Do yourself a favour and watch Old School. Vince Vaughn does Ring Dips while he smokes a cigarrette.

Tuesday, June 3, 2008

What are you training for?

"What are you training for?"
"Tomorrow."
"What happens tomorrow?"
"Exactly!"

Monday, June 2, 2008

My First WOD

I started Crossfit by joining the four-week bootcamp at Crossfit Langley. I was looking for something to help me "release" the pounds of daddy weight I gained this winter. I've always maintained my fitness to some degree - doing things like Body For Life challenges and Survivor Bootcamp and being unfit was making me feel uncomfortable and a bit worried. Upon the advice and encouragement of my friend Jeff, I decided to give Crossfit a try.

Nothing in my previous workout experience would prepare me for the committment and intensity I felt as I worked through my very first Crossfit WOD. (Workout of the Day) I was challenged and humbled by the effort needed to complete the workout.

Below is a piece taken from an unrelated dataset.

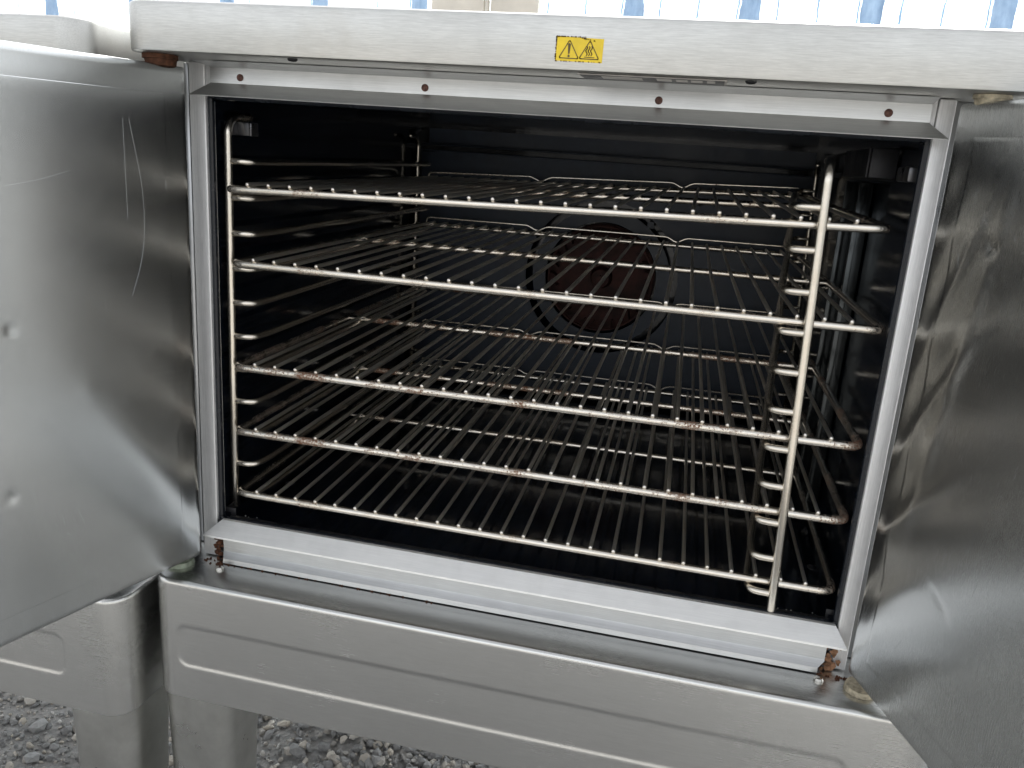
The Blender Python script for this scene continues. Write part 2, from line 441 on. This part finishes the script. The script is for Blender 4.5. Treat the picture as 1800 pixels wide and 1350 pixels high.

Hell, just to keep going took everything I had, and more. The pumping music faded, the grunts and swears of the other bootcampers were distant and my life focused to only the laboured sound of my breathing and the overwhelming desire to STOP and rest. I pushed through all that to unbeliveably finish the rounds and lie there in a pool of my sweat.

As I drove home sometime later (after a lengthy pass out on the mat), I felt something else. It was a wonderful feeling of accomplishment and pride. I read somewhere that when you set a goal and see it through, you are keeping an agreement with yourself. And when you do that with incredible effort and passion it changes the way you experience your life.

I know I'll be back again and again. I fear my workout, I'll be honest. But I also look forward to it.